My grandmother was losing her eyesight due to macular degeneration, and reading and writing letters had become difficult for her.  Instead, she exchanged cassette tapes with her daughters who lived out of state (we lived in Wisconsin), wherein they shared family news and other happenings.  These were the days before email and cell phones, of course.  When long distance telephone rates were high (a one-hour phone call could cost as much as a tank of gas), but postage to mail a cassette tape was cheap.

So there was Grandma, maybe sitting out on her porch (from the sound of traffic passing) on a spring day in the deep south, talking about a cousin's wedding she'd recently attended, her azaleas in bloom, and other things.  On Side B was my aunt in Texas, talking about similar things in her "letter" to Grandma, about her roses and what else she was planning to do in her flower beds, etc.
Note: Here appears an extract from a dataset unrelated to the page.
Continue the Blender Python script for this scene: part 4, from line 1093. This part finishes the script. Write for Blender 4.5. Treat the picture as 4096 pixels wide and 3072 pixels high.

I wanted to transfer this tape digitally, both to preserve it before the tape broke or degraded further, as well as share it with my siblings and cousins.  So that was my other project this past week.

Thankfully, I'd pinned a tutorial on this subject that I'd run across a few months ago.  I followed the instructions, bought a patch cord for $7.99, and using free Audacity software, was able to transfer the tape to my computer and save it digitally.  
Source:  Bespoke Genealogy
Instead of burn the new audio file to a CD, I uploaded the MP3 file to my (free) account on SoundCloud and shared the link with my cousins, etc.  Got some nice feedback.  One cousin said it brought tears to her eyes to hear Grandma's voice again.  Both Grandma and my aunt passed away in the 1990s. 

As much as they communicated this way over several years, I don't think many of these tapes survived.  Wouldn't it be neat, though, if some day, someone finds one of my mother talking to Grandma with our family news at the time?